In the end, the pressing question still remains, however, what does all this fine talk about constitutional reform and women’s involvement in political life do for the louts of Basingstoke? What does it do, for that matter, for the plight of Britain’s manufacturing industry, cogently analysed by Paul Hirst in the second half of his book? The programme of Charter 88 will only help if it can actually be converted into practical politics. So can it? It might be nice to think so – but equally it would be crashingly naive to be optimistic. It is easy enough to get consensus across a staggeringly wide group of the Left, if you talk in general terms about a ‘fair electoral system of proportional representation’ and a ‘Bill of Rights’. But what precise model of PR are we talking about? And what is to be in this Bill of Rights? Is it going to include the right to a minimum wage? Or a ‘woman’s right to choose’? Can we really believe that Julia Neuberger (another founder signatory) has the same thing in mind as Stuart Hall? Pluralism may be a good thing (as Hirst himself argues): but here ‘pluralism’ is just papering over the cracks.

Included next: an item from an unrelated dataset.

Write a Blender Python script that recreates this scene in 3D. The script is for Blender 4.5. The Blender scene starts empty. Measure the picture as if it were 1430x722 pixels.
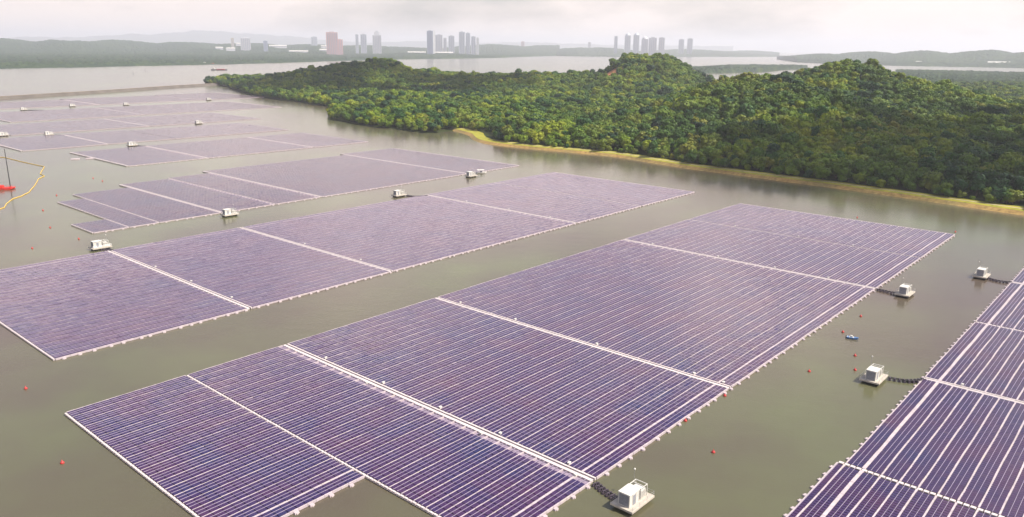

Besides, the next election is bound to be fought and won on the old electoral system. Thatcher is certainly not going to introduce PR or any of the other things demanded by the Chartists. There is a real risk that the Charter’s campaign to change the agenda of politics will actually hinder the Labour Party’s chances of winning in 1991 – by deflecting attention to the theoretical issues of constitutional reform. If that is the case, then the Chartists will turn out (like the SDP before them) to have been a dangerous liability for the Left. Hirst’s book was written, it is clear, before the collapse of the centre parties in the European elections and before Labour’s recent sustained lead in the opinion polls. At the time of his writing, coalition and PR probably did seem the only option. Now things are rather different. If the Left can ensure that the Labour Party wins the next election, talk of the constitution (not, unfortunately, a gripping issue for the average voter – still less for those suffering most under Thatcher) can come later.
The louts of Basingstoke would, I suspect, urge the ‘thinkers’ of the Left to stop playing around, and to do what they can to ensure a Tory defeat at the next election – unless, of course, by another of those Thatcher ‘miracles’, those louts vote Tory themselves.